Few loves grow as deeply as the (practically) immortal.
This is the setting, but the story and the characters (aside from their supernatural elements) could have come from a Mike Leigh or Hal Ashby film. The cinematography and storyline is clear about the nature of vampires: they’re addicts to human blood. Hiddleston and his eternal life partner Tilda Swinton are essentially bourgeois, respectable drug addicts. They get their stuff from clean, respectable sources, pay well for it, use it in moderation, and live in idyllic, reclusive bliss together. But Swinton, Hiddleston, and Hurt have all been having eerily prophetic dreams about her sister, Mia Wasikowska, and they speak of her with the hushed tones that a lesser vampire film would use to introduce an epic villain filled with plans of world conquest and human enslavement. Think Queen of the Damned, only worse.

Then Wasikowska shows up, and she’s basically an immature party girl. She loves to go out and hunt people, no matter the risk of potentially fatal contaminated blood. She has no sense of moderation, drinks their supplies dry within days, and still has that sisterly influence on Swinton to get dangerous again. Basically, this is the story of an upper-class drug addicted couple having to deal with an uncontrollable relative. Of course, Wasikowska ruins everything, because her type of impulsive character always messes everything up in these movies.

So there’s a beautiful social realist heart to this arty vampire film. Wonderful. But there’s even more to it. Hiddleston has, over the last few centuries, become remarkably depressed about humanity. They seem to have lost a skill that only he remembers, and the science they developed after forgetting it seems effective, but is only the self-destructive stumbling of people who can’t understand the universe’s more fundamental laws. It all becomes clear in a scene where Hiddleston reveals the actual means by which he powers his apartment without being connected to an electrical grid.

He’s built a working Tesla generator out of spare parts. But he explains the principle by which it works very curiously. The generator has a pair of antenna that download electrical information from the Earth’s electromagnetic field, and this information is itself the replication of that energy. From manipulating information, the symbol, of electricity, he can manipulate electricity, the thing itself. In other words, he’s the last remaining alchemist.
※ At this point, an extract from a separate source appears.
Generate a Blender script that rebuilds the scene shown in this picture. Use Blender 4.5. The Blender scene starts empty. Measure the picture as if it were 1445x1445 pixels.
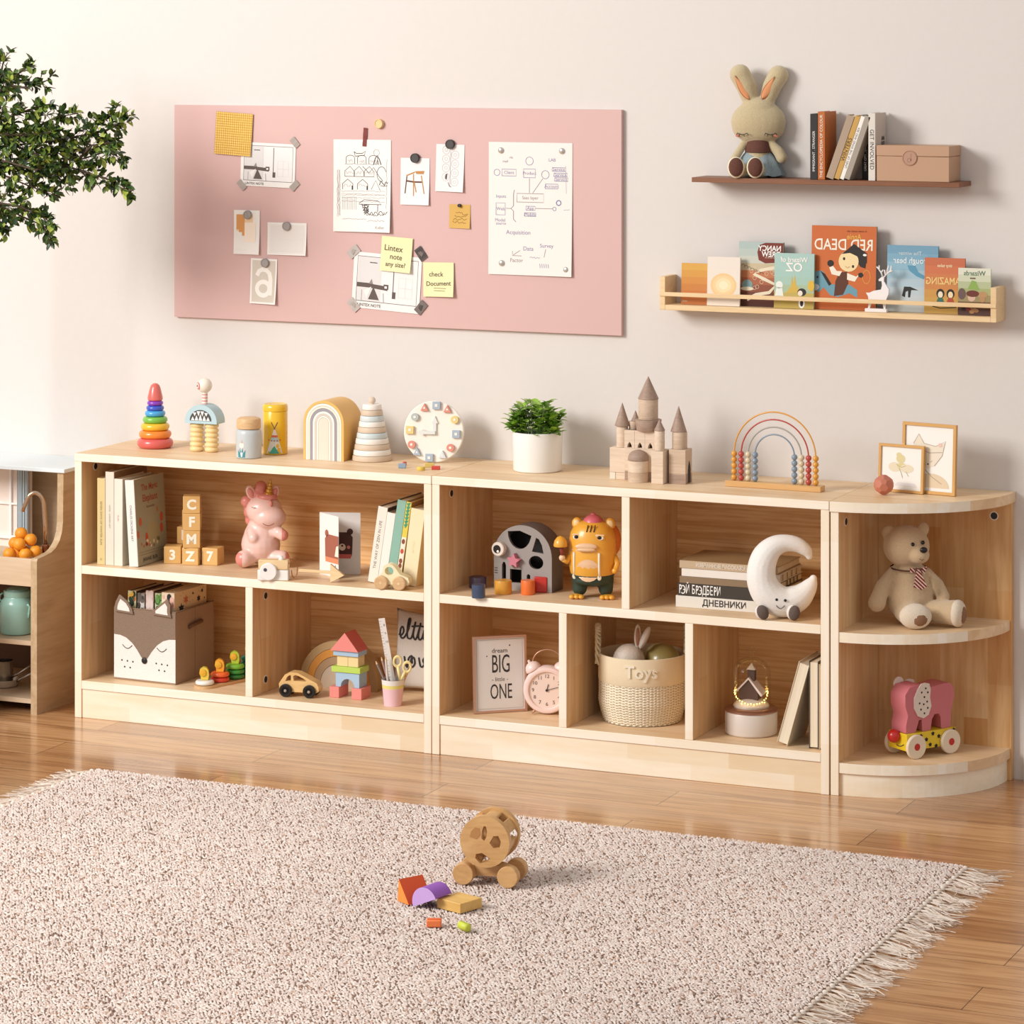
AMB, KEY, KSIZE, EXPO = .60, 224, 1.7, 0.0
import bpy, bmesh, math, random
from mathutils import Matrix, Vector, Euler
from mathutils.geometry import tessellate_polygon
PI = math.pi
# ---------------------------------------------------------------- camera model (world metres, wall at y=0, room towards -y)
F, YAW, YH, CX, CY, CZ = 4441.8, .41804, 40.35, 3.87643, -6.53231, 1.591
cs, sn = math.cos(YAW), math.sin(YAW)
def wy(u, v, Y):
    k = (u-722.5)/F; t = (Y-CY)/(sn*k+cs)
    return CX+(cs*k-sn)*t, CZ-(v-YH)/F*t
def wz(u, v, Z):
    t = (CZ-Z)*F/(v-YH); k = (u-722.5)/F
    return CX+(cs*k-sn)*t, CY+(sn*k+cs)*t, t/F
def kk(x, y): return (-sn*(x-CX)+cs*(y-CY))/F

# ---------------------------------------------------------------- materials
def lin(c):
    c = c/255
    return c/12.92 if c <= .04045 else ((c+.055)/1.055)**2.4
def rgb(c): return (lin(c[0]), lin(c[1]), lin(c[2]), 1)
_m = {}
def new_mat(name):
    m = bpy.data.materials.new(name); m.use_nodes = True
    nt = m.node_tree; return m, nt, nt.nodes['Principled BSDF']
def P(c, rough=.55, metal=0, bump=0, bs=300, sheen=0, trans=0, emit=0, coat=0, name=None):
    if isinstance(c, str): c = tuple(int(c[i:i+2], 16) for i in (0, 2, 4))
    key = (c, rough, metal, bump, bs, sheen, trans, emit, coat)
    if key in _m: return _m[key]
    m, nt, b = new_mat(name or 'surface_%02x%02x%02x' % c)
    b.inputs['Base Color'].default_value = rgb(c)
    b.inputs['Roughness'].default_value = rough
    b.inputs['Metallic'].default_value = metal
    if sheen: b.inputs['Sheen Weight'].default_value = sheen; b.inputs['Sheen Roughness'].default_value = .6
    if trans: b.inputs['Transmission Weight'].default_value = trans; b.inputs['IOR'].default_value = 1.45
    if coat: b.inputs['Coat Weight'].default_value = coat; b.inputs['Coat Roughness'].default_value = .15
    if emit: b.inputs['Emission Color'].default_value = rgb(c); b.inputs['Emission Strength'].default_value = emit
    if bump:
        n = nt.nodes.new('ShaderNodeTexNoise'); n.inputs['Scale'].default_value = bs; n.inputs['Detail'].default_value = 3
        tc = nt.nodes.new('ShaderNodeTexCoord'); nt.links.new(tc.outputs['Object'], n.inputs['Vector'])
        bp = nt.nodes.new('ShaderNodeBump'); bp.inputs['Strength'].default_value = bump; bp.inputs['Distance'].default_value = .003
        nt.links.new(n.outputs['Fac'], bp.inputs['Height']); nt.links.new(bp.outputs['Normal'], b.inputs['Normal'])
        mx = nt.nodes.new('ShaderNodeMix'); mx.data_type = 'RGBA'; mx.blend_type = 'MULTIPLY'; mx.inputs[0].default_value = .5*min(1, bump)
        mx.inputs[6].default_value = rgb(c); rp = nt.nodes.new('ShaderNodeValToRGB')
        rp.color_ramp.elements[0].position = .3; rp.color_ramp.elements[0].color = (.35, .35, .35, 1); rp.color_ramp.elements[1].position = .7
        nt.links.new(n.outputs['Fac'], rp.inputs['Fac']); nt.links.new(rp.outputs['Color'], mx.inputs[7])
        nt.links.new(mx.outputs[2], b.inputs['Base Color'])
    _m[key] = m; return m
def wood(c1, c2, axis='x', scale=1.0, rough=.5, dens=34, bump=.12, stave=None, plane='xz', coat=0, dist=1.2, lo=.32, hi=.68, name='wood_grain', bricks=None, sv=.14):
    """stretched noise grain; stave=(width,height) adds glued staves of slightly different tone"""
    key = ('w', c1, c2, axis, scale, rough, dens, stave, plane, bricks, lo, hi, sv)
    if key in _m: return _m[key]
    m, nt, b = new_mat(name); N = nt.nodes.new; L = nt.links.new
    tc = N('ShaderNodeTexCoord'); mp = N('ShaderNodeMapping'); L(tc.outputs['Object'], mp.inputs['Vector'])
    s = [dens*scale]*3; s['xyz'.index(axis)] = 2.2*scale
    mp.inputs['Scale'].default_value = s
    n = N('ShaderNodeTexNoise'); n.inputs['Scale'].default_value = 1; n.inputs['Detail'].default_value = 5; n.inputs['Distortion'].default_value = dist
    L(mp.outputs['Vector'], n.inputs['Vector'])
    mp2 = N('ShaderNodeMapping'); mp2.inputs['Scale'].default_value = [q*6 for q in s]; L(tc.outputs['Object'], mp2.inputs['Vector'])
    n2 = N('ShaderNodeTexNoise'); n2.inputs['Scale'].default_value = 1; n2.inputs['Detail'].default_value = 2; L(mp2.outputs['Vector'], n2.inputs['Vector'])
    ad = N('ShaderNodeMath'); ad.operation = 'MULTIPLY_ADD'; ad.inputs[1].default_value = .3; L(n2.outputs['Fac'], ad.inputs[0])
    mu = N('ShaderNodeMath'); mu.operation = 'MULTIPLY'; mu.inputs[1].default_value = .7; L(n.outputs['Fac'], mu.inputs[0]); L(mu.outputs[0], ad.inputs[2])
    rp = N('ShaderNodeValToRGB'); e = rp.color_ramp.elements
    e[0].position = lo; e[0].color = rgb(c1); e[1].position = hi; e[1].color = rgb(c2); L(ad.outputs[0], rp.inputs['Fac'])
    col = rp.outputs['Color']
    if stave:
        sp = N('ShaderNodeSeparateXYZ'); L(tc.outputs['Object'], sp.inputs[0]); cb = N('ShaderNodeCombineXYZ')
        L(sp.outputs['xyz'.index(plane[0])], cb.inputs[0]); L(sp.outputs['xyz'.index(plane[1])], cb.inputs[1])
        bk = N('ShaderNodeTexBrick'); L(cb.outputs[0], bk.inputs['Vector'])
        bk.inputs['Scale'].default_value = 1; bk.inputs['Brick Width'].default_value = stave[0]; bk.inputs['Row Height'].default_value = stave[1]
        bk.inputs['Mortar Size'].default_value = 0; bk.offset = .37; bk.inputs['Mortar'].default_value = (.8, .7, .6, 1)
        g = bricks or ((1, .97, .9, 1), (1-sv, .84-sv, .66-sv, 1))
        bk.inputs['Color1'].default_value = g[0]; bk.inputs['Color2'].default_value = g[1]
        mx = N('ShaderNodeMix'); mx.data_type = 'RGBA'; mx.blend_type = 'MULTIPLY'; mx.inputs[0].default_value = 1
        L(col, mx.inputs[6]); L(bk.outputs['Color'], mx.inputs[7]); col = mx.outputs[2]
    L(col, b.inputs['Base Color']); b.inputs['Roughness'].default_value = rough
    if coat: b.inputs['Coat Weight'].default_value = coat
    bp = N('ShaderNodeBump'); bp.inputs['Strength'].default_value = bump; bp.inputs['Distance'].default_value = .001
    L(ad.outputs[0], bp.inputs['Height']); L(bp.outputs['Normal'], b.inputs['Normal'])
    _m[key] = m; return m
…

And in the world of this film, alchemy is real.

This knowledge of how to manipulate the world by manipulating its information used to be common among humanity, but it had been forgotten through generational change. Hiddleston is the only one who remembers this true highest science because he’s the only person from the alchemical era who hasn’t died. This is why he’s so particularly depressed about humanity; they were always his prey, but they also had this incredible potential. But it’s all been squandered as they forgot the true principles of reality. Our environmental and health problems today are a by-product of this profound lack of memory. 

In a narrative whose structure is socially realist, this literal resurrection of magic provides its emotional core, the one drive other than pure hedonism (whether in the responsible mode of Swinton or Wasikowska’s self-centred wildness) that keeps an immortal going through this terrible, shuddering world we’ve made. Well, that and love.